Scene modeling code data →
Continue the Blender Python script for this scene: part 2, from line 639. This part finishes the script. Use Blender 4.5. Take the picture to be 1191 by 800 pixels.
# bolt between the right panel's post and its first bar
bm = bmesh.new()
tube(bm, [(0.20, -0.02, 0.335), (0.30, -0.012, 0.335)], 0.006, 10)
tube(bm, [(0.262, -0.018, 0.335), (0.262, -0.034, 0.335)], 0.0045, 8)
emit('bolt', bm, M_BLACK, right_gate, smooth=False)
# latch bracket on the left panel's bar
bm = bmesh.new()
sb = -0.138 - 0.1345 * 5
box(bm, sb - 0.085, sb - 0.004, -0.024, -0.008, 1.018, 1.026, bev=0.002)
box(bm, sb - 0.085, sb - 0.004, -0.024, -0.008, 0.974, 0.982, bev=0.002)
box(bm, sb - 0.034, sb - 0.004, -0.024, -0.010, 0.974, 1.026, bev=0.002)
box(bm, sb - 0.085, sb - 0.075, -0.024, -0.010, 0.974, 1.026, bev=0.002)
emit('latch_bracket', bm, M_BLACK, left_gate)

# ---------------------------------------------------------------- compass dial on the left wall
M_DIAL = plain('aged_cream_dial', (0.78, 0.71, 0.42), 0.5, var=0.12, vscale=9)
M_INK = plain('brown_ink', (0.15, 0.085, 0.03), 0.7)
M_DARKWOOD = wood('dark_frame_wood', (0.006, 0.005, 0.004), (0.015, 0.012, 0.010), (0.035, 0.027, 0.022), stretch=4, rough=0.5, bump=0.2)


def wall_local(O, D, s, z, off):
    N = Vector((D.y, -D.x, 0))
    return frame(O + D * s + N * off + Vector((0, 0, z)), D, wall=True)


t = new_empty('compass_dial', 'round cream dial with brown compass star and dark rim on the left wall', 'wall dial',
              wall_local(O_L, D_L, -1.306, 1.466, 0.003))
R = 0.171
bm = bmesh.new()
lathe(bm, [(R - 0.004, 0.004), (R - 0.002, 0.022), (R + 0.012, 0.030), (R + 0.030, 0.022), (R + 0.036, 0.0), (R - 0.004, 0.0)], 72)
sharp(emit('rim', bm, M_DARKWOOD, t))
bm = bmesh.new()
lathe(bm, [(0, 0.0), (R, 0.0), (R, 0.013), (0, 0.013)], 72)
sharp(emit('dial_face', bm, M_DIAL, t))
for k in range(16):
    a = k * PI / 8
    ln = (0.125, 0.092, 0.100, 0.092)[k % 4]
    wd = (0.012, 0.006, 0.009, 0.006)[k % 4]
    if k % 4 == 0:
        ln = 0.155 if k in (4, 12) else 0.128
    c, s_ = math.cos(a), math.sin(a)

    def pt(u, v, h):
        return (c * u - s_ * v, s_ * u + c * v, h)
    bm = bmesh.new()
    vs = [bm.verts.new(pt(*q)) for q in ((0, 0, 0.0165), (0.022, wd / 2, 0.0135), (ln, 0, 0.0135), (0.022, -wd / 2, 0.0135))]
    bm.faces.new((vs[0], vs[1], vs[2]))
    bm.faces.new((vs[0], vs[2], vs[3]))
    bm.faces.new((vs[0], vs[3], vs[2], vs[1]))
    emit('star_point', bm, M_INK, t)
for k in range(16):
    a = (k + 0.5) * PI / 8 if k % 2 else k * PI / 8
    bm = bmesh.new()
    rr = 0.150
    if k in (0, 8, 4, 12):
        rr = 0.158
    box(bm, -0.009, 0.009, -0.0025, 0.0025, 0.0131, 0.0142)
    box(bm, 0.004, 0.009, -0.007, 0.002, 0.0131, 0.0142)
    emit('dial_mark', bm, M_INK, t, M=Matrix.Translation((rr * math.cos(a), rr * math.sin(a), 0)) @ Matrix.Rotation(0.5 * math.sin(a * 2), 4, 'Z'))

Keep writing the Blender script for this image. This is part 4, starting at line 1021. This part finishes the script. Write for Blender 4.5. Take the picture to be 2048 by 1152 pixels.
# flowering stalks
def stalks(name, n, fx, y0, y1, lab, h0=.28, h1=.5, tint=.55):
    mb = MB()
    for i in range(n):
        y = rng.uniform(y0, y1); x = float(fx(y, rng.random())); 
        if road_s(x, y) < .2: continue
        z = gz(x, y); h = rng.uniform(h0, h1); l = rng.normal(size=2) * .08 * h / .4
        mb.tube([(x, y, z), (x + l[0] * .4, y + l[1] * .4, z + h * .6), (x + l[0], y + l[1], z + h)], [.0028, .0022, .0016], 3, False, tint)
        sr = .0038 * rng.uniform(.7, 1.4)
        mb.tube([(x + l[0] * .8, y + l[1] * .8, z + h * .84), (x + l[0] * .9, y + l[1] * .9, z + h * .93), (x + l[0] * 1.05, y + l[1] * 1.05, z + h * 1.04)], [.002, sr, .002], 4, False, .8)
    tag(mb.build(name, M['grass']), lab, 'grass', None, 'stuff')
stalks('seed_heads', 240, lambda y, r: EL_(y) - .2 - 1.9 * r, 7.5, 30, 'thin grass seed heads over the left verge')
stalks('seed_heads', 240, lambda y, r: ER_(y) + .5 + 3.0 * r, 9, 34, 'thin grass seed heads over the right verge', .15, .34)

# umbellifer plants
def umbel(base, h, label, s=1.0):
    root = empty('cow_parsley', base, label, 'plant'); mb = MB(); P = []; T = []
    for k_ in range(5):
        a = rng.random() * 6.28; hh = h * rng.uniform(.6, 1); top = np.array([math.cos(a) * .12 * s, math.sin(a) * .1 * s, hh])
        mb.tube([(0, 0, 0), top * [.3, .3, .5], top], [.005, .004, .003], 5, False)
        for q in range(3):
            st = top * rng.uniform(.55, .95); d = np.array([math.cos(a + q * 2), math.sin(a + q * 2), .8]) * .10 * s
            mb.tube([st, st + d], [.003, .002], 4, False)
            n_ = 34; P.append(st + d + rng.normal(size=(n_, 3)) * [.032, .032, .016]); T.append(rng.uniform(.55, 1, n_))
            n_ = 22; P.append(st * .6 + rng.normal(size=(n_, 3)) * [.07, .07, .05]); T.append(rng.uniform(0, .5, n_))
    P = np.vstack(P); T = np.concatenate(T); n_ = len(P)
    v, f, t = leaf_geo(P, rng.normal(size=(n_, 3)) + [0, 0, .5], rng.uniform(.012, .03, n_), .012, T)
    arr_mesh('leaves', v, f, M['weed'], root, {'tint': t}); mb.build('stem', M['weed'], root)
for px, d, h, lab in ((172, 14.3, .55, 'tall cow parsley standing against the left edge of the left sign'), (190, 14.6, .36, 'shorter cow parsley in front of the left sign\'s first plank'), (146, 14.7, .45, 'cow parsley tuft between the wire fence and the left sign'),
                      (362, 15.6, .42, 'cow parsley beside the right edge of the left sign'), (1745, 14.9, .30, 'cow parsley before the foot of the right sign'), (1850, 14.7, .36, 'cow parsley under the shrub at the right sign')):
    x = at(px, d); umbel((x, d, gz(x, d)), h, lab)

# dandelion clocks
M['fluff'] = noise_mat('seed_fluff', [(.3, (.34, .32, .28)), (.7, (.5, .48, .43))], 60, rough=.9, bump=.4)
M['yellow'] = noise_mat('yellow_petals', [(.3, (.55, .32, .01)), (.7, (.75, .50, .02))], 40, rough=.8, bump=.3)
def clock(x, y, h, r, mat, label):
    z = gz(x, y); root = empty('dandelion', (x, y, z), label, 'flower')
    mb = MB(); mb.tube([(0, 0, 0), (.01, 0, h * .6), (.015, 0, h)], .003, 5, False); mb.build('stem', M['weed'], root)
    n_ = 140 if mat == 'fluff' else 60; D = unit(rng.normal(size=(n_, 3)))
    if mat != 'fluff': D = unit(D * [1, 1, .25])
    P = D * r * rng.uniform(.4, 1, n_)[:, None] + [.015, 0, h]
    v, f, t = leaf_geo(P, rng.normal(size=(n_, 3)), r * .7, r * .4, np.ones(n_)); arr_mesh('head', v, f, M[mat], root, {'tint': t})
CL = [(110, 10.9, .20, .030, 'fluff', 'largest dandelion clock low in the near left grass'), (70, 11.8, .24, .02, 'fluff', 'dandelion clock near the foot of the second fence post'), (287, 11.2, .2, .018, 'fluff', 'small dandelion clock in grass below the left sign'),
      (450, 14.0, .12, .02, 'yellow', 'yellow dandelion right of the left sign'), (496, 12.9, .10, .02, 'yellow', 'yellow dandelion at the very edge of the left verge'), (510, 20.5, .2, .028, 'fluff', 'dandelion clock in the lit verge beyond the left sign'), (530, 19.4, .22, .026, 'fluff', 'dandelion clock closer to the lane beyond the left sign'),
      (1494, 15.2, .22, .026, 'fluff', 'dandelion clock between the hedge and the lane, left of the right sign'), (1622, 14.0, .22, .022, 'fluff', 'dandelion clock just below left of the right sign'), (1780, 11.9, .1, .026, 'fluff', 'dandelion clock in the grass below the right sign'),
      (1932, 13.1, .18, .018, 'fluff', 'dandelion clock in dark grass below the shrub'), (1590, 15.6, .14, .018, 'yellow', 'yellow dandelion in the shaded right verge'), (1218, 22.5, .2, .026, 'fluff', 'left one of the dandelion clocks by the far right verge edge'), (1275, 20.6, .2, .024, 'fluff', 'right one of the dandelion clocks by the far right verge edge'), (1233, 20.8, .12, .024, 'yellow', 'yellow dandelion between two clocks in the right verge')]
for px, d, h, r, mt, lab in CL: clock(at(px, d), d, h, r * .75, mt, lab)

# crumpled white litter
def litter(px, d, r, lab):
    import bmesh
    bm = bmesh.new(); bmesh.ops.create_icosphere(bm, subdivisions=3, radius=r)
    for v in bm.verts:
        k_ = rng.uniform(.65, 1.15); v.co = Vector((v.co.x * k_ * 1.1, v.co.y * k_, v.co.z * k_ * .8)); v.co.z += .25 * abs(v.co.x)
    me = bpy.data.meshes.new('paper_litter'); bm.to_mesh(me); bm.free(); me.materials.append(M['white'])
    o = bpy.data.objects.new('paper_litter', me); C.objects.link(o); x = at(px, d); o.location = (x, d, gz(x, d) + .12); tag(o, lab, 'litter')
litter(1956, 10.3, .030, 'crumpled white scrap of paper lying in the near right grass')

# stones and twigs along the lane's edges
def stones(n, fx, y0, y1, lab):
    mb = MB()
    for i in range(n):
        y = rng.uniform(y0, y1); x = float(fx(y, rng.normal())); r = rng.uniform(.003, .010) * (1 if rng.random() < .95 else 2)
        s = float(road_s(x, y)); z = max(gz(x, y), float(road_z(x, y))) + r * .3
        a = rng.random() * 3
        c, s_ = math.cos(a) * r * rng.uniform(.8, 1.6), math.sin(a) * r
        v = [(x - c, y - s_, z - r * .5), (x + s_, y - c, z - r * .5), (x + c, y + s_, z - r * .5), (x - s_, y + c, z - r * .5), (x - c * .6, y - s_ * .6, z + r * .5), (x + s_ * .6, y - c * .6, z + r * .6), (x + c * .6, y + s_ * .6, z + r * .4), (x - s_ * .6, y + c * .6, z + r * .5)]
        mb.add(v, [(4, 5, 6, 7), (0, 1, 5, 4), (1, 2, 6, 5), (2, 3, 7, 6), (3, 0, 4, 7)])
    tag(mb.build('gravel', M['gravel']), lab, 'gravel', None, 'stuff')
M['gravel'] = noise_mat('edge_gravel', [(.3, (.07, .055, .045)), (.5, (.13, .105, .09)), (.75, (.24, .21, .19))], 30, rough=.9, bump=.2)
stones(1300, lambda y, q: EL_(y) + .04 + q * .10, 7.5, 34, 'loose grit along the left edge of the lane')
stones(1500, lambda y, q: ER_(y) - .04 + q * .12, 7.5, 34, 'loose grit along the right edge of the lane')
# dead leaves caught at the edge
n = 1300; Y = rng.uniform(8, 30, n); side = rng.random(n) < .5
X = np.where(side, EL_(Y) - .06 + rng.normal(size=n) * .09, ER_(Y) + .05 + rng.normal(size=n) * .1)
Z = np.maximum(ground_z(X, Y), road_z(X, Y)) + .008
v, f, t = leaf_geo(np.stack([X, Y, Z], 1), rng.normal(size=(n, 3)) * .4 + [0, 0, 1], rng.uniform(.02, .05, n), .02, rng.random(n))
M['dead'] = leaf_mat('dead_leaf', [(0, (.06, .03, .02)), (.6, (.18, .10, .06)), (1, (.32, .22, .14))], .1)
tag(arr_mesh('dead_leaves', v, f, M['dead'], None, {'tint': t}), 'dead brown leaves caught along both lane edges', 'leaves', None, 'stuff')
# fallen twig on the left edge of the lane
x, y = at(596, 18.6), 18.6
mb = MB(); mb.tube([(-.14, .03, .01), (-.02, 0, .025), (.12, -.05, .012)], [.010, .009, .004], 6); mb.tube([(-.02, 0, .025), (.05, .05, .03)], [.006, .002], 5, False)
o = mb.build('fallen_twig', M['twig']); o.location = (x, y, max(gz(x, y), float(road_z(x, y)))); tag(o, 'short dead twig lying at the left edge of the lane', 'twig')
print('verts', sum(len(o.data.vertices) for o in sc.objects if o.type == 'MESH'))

Short exercise →
Working from the data above, extract solely the lines from the one containing "Keep writing the" through the one containing "stalks('seed_heads', 240, lambda y, r: ER_(y)", exactly as they appear, both included.

Output for this task →
Keep writing the Blender script for this image. This is part 4, starting at line 1021. This part finishes the script. Write for Blender 4.5. Take the picture to be 2048 by 1152 pixels.
# flowering stalks
def stalks(name, n, fx, y0, y1, lab, h0=.28, h1=.5, tint=.55):
    mb = MB()
    for i in range(n):
        y = rng.uniform(y0, y1); x = float(fx(y, rng.random())); 
        if road_s(x, y) < .2: continue
        z = gz(x, y); h = rng.uniform(h0, h1); l = rng.normal(size=2) * .08 * h / .4
        mb.tube([(x, y, z), (x + l[0] * .4, y + l[1] * .4, z + h * .6), (x + l[0], y + l[1], z + h)], [.0028, .0022, .0016], 3, False, tint)
        sr = .0038 * rng.uniform(.7, 1.4)
        mb.tube([(x + l[0] * .8, y + l[1] * .8, z + h * .84), (x + l[0] * .9, y + l[1] * .9, z + h * .93), (x + l[0] * 1.05, y + l[1] * 1.05, z + h * 1.04)], [.002, sr, .002], 4, False, .8)
    tag(mb.build(name, M['grass']), lab, 'grass', None, 'stuff')
stalks('seed_heads', 240, lambda y, r: EL_(y) - .2 - 1.9 * r, 7.5, 30, 'thin grass seed heads over the left verge')
stalks('seed_heads', 240, lambda y, r: ER_(y) + .5 + 3.0 * r, 9, 34, 'thin grass seed heads over the right verge', .15, .34)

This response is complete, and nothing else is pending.